Open-Source Contributions

Each team will be provided with an open-source repository. While you will not fail if you’re unable to submit a PR that gets merged, we expect you to make a strong effort towards getting a contribution accepted. You can pick any issue from the repo as long as they aren’t already assigned to someone else. Typically, we suggest looking for issues that have tags that say “beginner-friendly”, “help wanted”, or “good first issue”.

Being a Good Human

When requesting to take an issue, first assign yourself to the issue and add a comment on the issue that says something along these lines:

Hi there! I’m a first-time contributor and was hoping to help out with this issue. I noticed nobody was assigned to it, but if there’s already a solution in progress I’m happy to try helping out elsewhere. Thanks!

You are free to begin work on the issue while you wait for a response from someone on the team, but keep in mind they might tell you to stop and switch gears.

If you cannot come up with a solution to submit a pull request by the project, you must un-assign yourself from the issue and leave another comment:

Sorry, but I’ve had to drop this issue from my to-do list. I won’t be able to submit a pull request in a timely manner and don’t want to hold up progress. Hopefully someone else will be able to pick this up!

Throughout this process, make sure you are conforming to any stylistic conventions and contribution guidelines set by the project maintainers. Repos will often have CONTRIBUTING.md files that give you guidelines on how to format your commit messages, how to write your pull request descriptions and how to file new issues.

Getting Instructor Review & Approval

Excluding the two comments mentioned above, you must have an instructor review and approve any other comment that you make on an issue. You must also have us review your code changes and your pull request descriptions before submitting.

Giving Your Teammates Credit

Because this is a group project, you might be pairing to resolve a single issue. Just because one person is driving, doesn’t mean they have to be the only one to get credit for the contribution. If you do submit a pull request, make sure to give your teammates credit! You can update the author on a commit by following these directions.

Presentation

Each group will present the work they accomplished (or didn’t accomplish) to the class. A slide deck is highly recommended. Each member should be responsible for one of the following parts of the presentation:

  1. Introduce the project: Was it an application? A website? A developer tool? How does it work/what does it do? (5 minutes)
  2. What was it like jumping into that codebase? What was the setup and installation process like? Was the build process familiar or challenging? Did the directory structure make sense? (5 minutes)
  3. What was new and interesting? Teach us about a new framework, library or tool that you had to use in the project. (5 minutes)
  4. What issues did you resolve? If you resolved any issues, walk us through your implementation in the codebase and update us on the GitHub activity for your patch. (Was there any conversation in the GitHub issue? Did you submit a pull request yet?) If you were unable to resolve any issues, walk us through the problems you ran into. (5 minutes)

Blog Posts

Put your presentation into writing. Each person must write their own blog post. You can write about all four sections described in the presentation, or pick a single one to go in-depth on. Regardless of what you choose, each blog post should be about 500 - 1,000 words. We encourage you to post this publicly on medium or your own blog site.
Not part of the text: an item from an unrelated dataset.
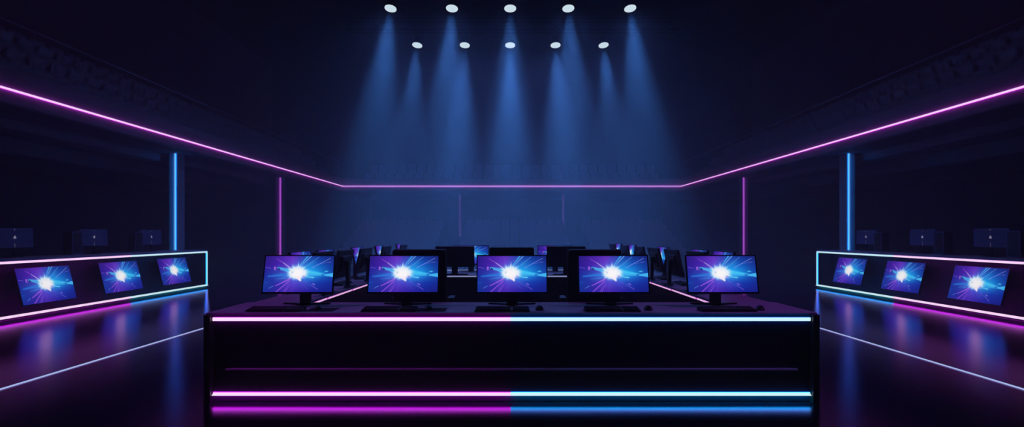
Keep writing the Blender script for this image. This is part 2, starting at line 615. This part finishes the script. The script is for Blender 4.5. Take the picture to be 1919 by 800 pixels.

You’ll submit your blog post here before your group presentation.


The Repos

Rails Girls Summer of Code - Team Tracker Project - Rails

Rails Girls Summer of Code - Summer of Code Project - Jekyll (Ruby static site generator)

Open Food Network - Rails

Code for Social Good - Web App - Angular, Java, HTML/CSS

Ruby For Good - Playtime - Rails

Ruby For Good - PantryScheduler - React & Rails

Spree - Spree - Rails

Zarel - Pokemon-Showdown - Node.js

If you don’t see a project here that you’d like to contribute to, you’re more than welcome to contribute to another project as long as you get it approved by an instructor. Keep in mind you only have about a day and a half to complete this assignment.